- _Task goal_
Your task is to transcribe all of the data below exactly, omitting the images.

★ ★ ★

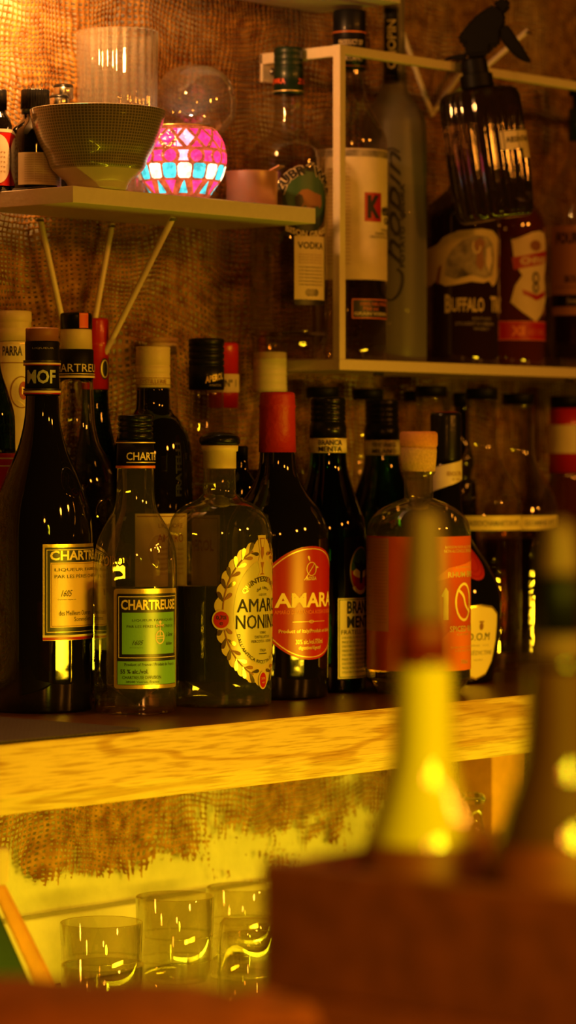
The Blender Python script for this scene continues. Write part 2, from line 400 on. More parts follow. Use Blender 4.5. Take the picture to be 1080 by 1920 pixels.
class Decal:
    """shapes laid out on an unrolled surface: s in px round the bottle from the side that faces the bar, v picture rows"""
    def __init__(s, B, ref=None): s.B = B; s.bm = nb(); s.mats = []; s.ref = ref
    def mi(s, m):
        if m not in s.mats: s.mats.append(m)
        return s.mats.index(m)
    def raw(s, vs, fs, m, layer):
        i = s.mi(m); V = [s.bm.verts.new((a, b, layer)) for a, b in vs]
        for f in fs:
            try: s.bm.faces.new([V[k] for k in f]).material_index = i
            except ValueError: pass
    def poly(s, pts, m, layer=0):
        i = s.mi(m); f = s.bm.faces.new([s.bm.verts.new((a, b, layer)) for a, b in pts]); f.material_index = i
    def rect(s, s0, s1, v0, v1, m, layer=0, rad=0.):
        if rad:
            p = []
            for cx, cy, a0 in ((s1-rad, v0+rad, -90), (s1-rad, v1-rad, 0), (s0+rad, v1-rad, 90), (s0+rad, v0+rad, 180)):
                for k in range(6):
                    a = math.radians(a0 + k * 18); p.append((cx + rad * math.cos(a), cy + rad * math.sin(a)))
            s.poly(p, m, layer)
        else: s.poly([(s0, v0), (s1, v0), (s1, v1), (s0, v1)], m, layer)
    def frame(s, s0, s1, v0, v1, w, m, layer=1):
        s.rect(s0, s1, v0, v0 + w, m, layer); s.rect(s0, s1, v1 - w, v1, m, layer)
        s.rect(s0, s0 + w, v0 + w, v1 - w, m, layer); s.rect(s1 - w, s1, v0 + w, v1 - w, m, layer)
    def ell(s, cs, cv, a, b, m, layer=1, n=28, rot=0.):
        c, d = math.cos(rot), math.sin(rot)
        s.poly([(cs + a*math.cos(t)*c - b*math.sin(t)*d, cv + a*math.cos(t)*d + b*math.sin(t)*c) for t in [2*math.pi*k/n for k in range(n)]], m, layer)
    def ring(s, cs, cv, a, b, w, m, layer=2, n=32, t0=0., t1=360.):
        n2 = max(6, int(n * (t1 - t0) / 360)); vs = []; fs = []
        for k in range(n2 + 1):
            t = math.radians(t0 + (t1 - t0) * k / n2)
            vs += [(cs + a*math.cos(t), cv + b*math.sin(t)), (cs + (a-w)*math.cos(t), cv + (b-w)*math.sin(t))]
            if k: fs.append((2*k-2, 2*k, 2*k+1, 2*k-1))
        s.raw(vs, fs, m, layer)
    def leaf(s, cs, cv, l, w, ang, m, layer=3):
        p = []
        for k in range(18):
            t = 2*math.pi*k/18; x = (1 - math.cos(t)) / 2; y = math.sin(t) * (x ** .8) * .5
            p.append((x * l, y * w))
        c, d = math.cos(ang), math.sin(ang)
        s.poly([(cs + x*c - y*d, cv + x*d + y*c) for x, y in p], m, layer)
    def text(s, t, s0, s1, v0, v1, m, layer=2, bold=0., shear=0., rot90=False):
        vs, fs = text_mesh(t, bold, shear)
        if rot90: s.raw([(s1 - (s1-s0)*y, v1 - (v1-v0)*x) for x, y in vs], fs, m, layer)
        else: s.raw([(s0 + (s1-s0)*x, v1 - (v1-v0)*y) for x, y in vs], fs, m, layer)
    def arc(s, t, cs, cv, ra, rb, h, a0, a1, m, layer=2, bold=0., inner=False):
        vs, fs = text_mesh(t, bold); out = []
        for x, y in vs:
            a = math.radians(a0 + (a1-a0)*x); k = h * (y if not inner else 1 - y)
            out.append((cs + (ra + k)*math.sin(a), cv - (rb + k)*math.cos(a)))
        s.raw(out, fs, m, layer)
    def build(s, name, parent, label=None):
        B = s.B; ref = s.ref
        if name in ('neck_lettering', 'cap_lettering', 'capsule_band', 'capsule_crest', 'tax_tag'): parent = B.last
        bmesh.ops.triangulate(s.bm, faces=[f for f in s.bm.faces if len(f.verts) > 4])
        xs = [v.co.x for v in s.bm.verts]; x0, x1 = min(xs), max(xs); step = ref * math.radians(6)
        k = math.floor(x0 / step) + 1
        while k * step < x1:
            bmesh.ops.bisect_plane(s.bm, geom=s.bm.verts[:] + s.bm.edges[:] + s.bm.faces[:], plane_co=(k*step, 0, 0), plane_no=(1, 0, 0), dist=1e-5); k += 1
        ys = [v.co.y for v in s.bm.verts]; y0, y1 = min(ys), max(ys)
        if s.B.curved(y0, y1):
            stp = 8.; k = math.floor(y0 / stp) + 1
            while k * stp < y1:
                bmesh.ops.bisect_plane(s.bm, geom=s.bm.verts[:] + s.bm.edges[:] + s.bm.faces[:], plane_co=(0, k*stp, 0), plane_no=(0, 1, 0), dist=1e-5); k += 1
        for v in s.bm.verts:
            a = v.co.x / ref; r = B.R(v.co.y) * B.k + .00035 + .00022 * v.co.z
            v.co = Vector((r * math.sin(a), -r * math.cos(a), B.z(v.co.y)))
        for f in s.bm.faces:
            f.normal_update(); c = f.calc_center_median()
            if f.normal.dot(Vector((c.x, c.y, 0))) < 0: f.normal_flip()
        o = link(name, s.bm, s.mats, parent)
        if label: o['label'] = label
        return o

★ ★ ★

- _Written response_
The Blender Python script for this scene continues. Write part 2, from line 400 on. More parts follow. Use Blender 4.5. Take the picture to be 1080 by 1920 pixels.
class Decal:
    """shapes laid out on an unrolled surface: s in px round the bottle from the side that faces the bar, v picture rows"""
    def __init__(s, B, ref=None): s.B = B; s.bm = nb(); s.mats = []; s.ref = ref
    def mi(s, m):
        if m not in s.mats: s.mats.append(m)
        return s.mats.index(m)
    def raw(s, vs, fs, m, layer):
        i = s.mi(m); V = [s.bm.verts.new((a, b, layer)) for a, b in vs]
        for f in fs:
            try: s.bm.faces.new([V[k] for k in f]).material_index = i
            except ValueError: pass
    def poly(s, pts, m, layer=0):
        i = s.mi(m); f = s.bm.faces.new([s.bm.verts.new((a, b, layer)) for a, b in pts]); f.material_index = i
    def rect(s, s0, s1, v0, v1, m, layer=0, rad=0.):
        if rad:
            p = []
            for cx, cy, a0 in ((s1-rad, v0+rad, -90), (s1-rad, v1-rad, 0), (s0+rad, v1-rad, 90), (s0+rad, v0+rad, 180)):
                for k in range(6):
                    a = math.radians(a0 + k * 18); p.append((cx + rad * math.cos(a), cy + rad * math.sin(a)))
            s.poly(p, m, layer)
        else: s.poly([(s0, v0), (s1, v0), (s1, v1), (s0, v1)], m, layer)
    def frame(s, s0, s1, v0, v1, w, m, layer=1):
        s.rect(s0, s1, v0, v0 + w, m, layer); s.rect(s0, s1, v1 - w, v1, m, layer)
        s.rect(s0, s0 + w, v0 + w, v1 - w, m, layer); s.rect(s1 - w, s1, v0 + w, v1 - w, m, layer)
    def ell(s, cs, cv, a, b, m, layer=1, n=28, rot=0.):
        c, d = math.cos(rot), math.sin(rot)
        s.poly([(cs + a*math.cos(t)*c - b*math.sin(t)*d, cv + a*math.cos(t)*d + b*math.sin(t)*c) for t in [2*math.pi*k/n for k in range(n)]], m, layer)
    def ring(s, cs, cv, a, b, w, m, layer=2, n=32, t0=0., t1=360.):
        n2 = max(6, int(n * (t1 - t0) / 360)); vs = []; fs = []
        for k in range(n2 + 1):
            t = math.radians(t0 + (t1 - t0) * k / n2)
            vs += [(cs + a*math.cos(t), cv + b*math.sin(t)), (cs + (a-w)*math.cos(t), cv + (b-w)*math.sin(t))]
            if k: fs.append((2*k-2, 2*k, 2*k+1, 2*k-1))
        s.raw(vs, fs, m, layer)
    def leaf(s, cs, cv, l, w, ang, m, layer=3):
        p = []
        for k in range(18):
            t = 2*math.pi*k/18; x = (1 - math.cos(t)) / 2; y = math.sin(t) * (x ** .8) * .5
            p.append((x * l, y * w))
        c, d = math.cos(ang), math.sin(ang)
        s.poly([(cs + x*c - y*d, cv + x*d + y*c) for x, y in p], m, layer)
    def text(s, t, s0, s1, v0, v1, m, layer=2, bold=0., shear=0., rot90=False):
        vs, fs = text_mesh(t, bold, shear)
        if rot90: s.raw([(s1 - (s1-s0)*y, v1 - (v1-v0)*x) for x, y in vs], fs, m, layer)
        else: s.raw([(s0 + (s1-s0)*x, v1 - (v1-v0)*y) for x, y in vs], fs, m, layer)
    def arc(s, t, cs, cv, ra, rb, h, a0, a1, m, layer=2, bold=0., inner=False):
        vs, fs = text_mesh(t, bold); out = []
        for x, y in vs:
            a = math.radians(a0 + (a1-a0)*x); k = h * (y if not inner else 1 - y)
            out.append((cs + (ra + k)*math.sin(a), cv - (rb + k)*math.cos(a)))
        s.raw(out, fs, m, layer)
    def build(s, name, parent, label=None):
        B = s.B; ref = s.ref
        if name in ('neck_lettering', 'cap_lettering', 'capsule_band', 'capsule_crest', 'tax_tag'): parent = B.last
        bmesh.ops.triangulate(s.bm, faces=[f for f in s.bm.faces if len(f.verts) > 4])
        xs = [v.co.x for v in s.bm.verts]; x0, x1 = min(xs), max(xs); step = ref * math.radians(6)
        k = math.floor(x0 / step) + 1
        while k * step < x1:
            bmesh.ops.bisect_plane(s.bm, geom=s.bm.verts[:] + s.bm.edges[:] + s.bm.faces[:], plane_co=(k*step, 0, 0), plane_no=(1, 0, 0), dist=1e-5); k += 1
        ys = [v.co.y for v in s.bm.verts]; y0, y1 = min(ys), max(ys)
        if s.B.curved(y0, y1):
            stp = 8.; k = math.floor(y0 / stp) + 1
            while k * stp < y1:
                bmesh.ops.bisect_plane(s.bm, geom=s.bm.verts[:] + s.bm.edges[:] + s.bm.faces[:], plane_co=(0, k*stp, 0), plane_no=(0, 1, 0), dist=1e-5); k += 1
        for v in s.bm.verts:
            a = v.co.x / ref; r = B.R(v.co.y) * B.k + .00035 + .00022 * v.co.z
            v.co = Vector((r * math.sin(a), -r * math.cos(a), B.z(v.co.y)))
        for f in s.bm.faces:
            f.normal_update(); c = f.calc_center_median()
            if f.normal.dot(Vector((c.x, c.y, 0))) < 0: f.normal_flip()
        o = link(name, s.bm, s.mats, parent)
        if label: o['label'] = label
        return o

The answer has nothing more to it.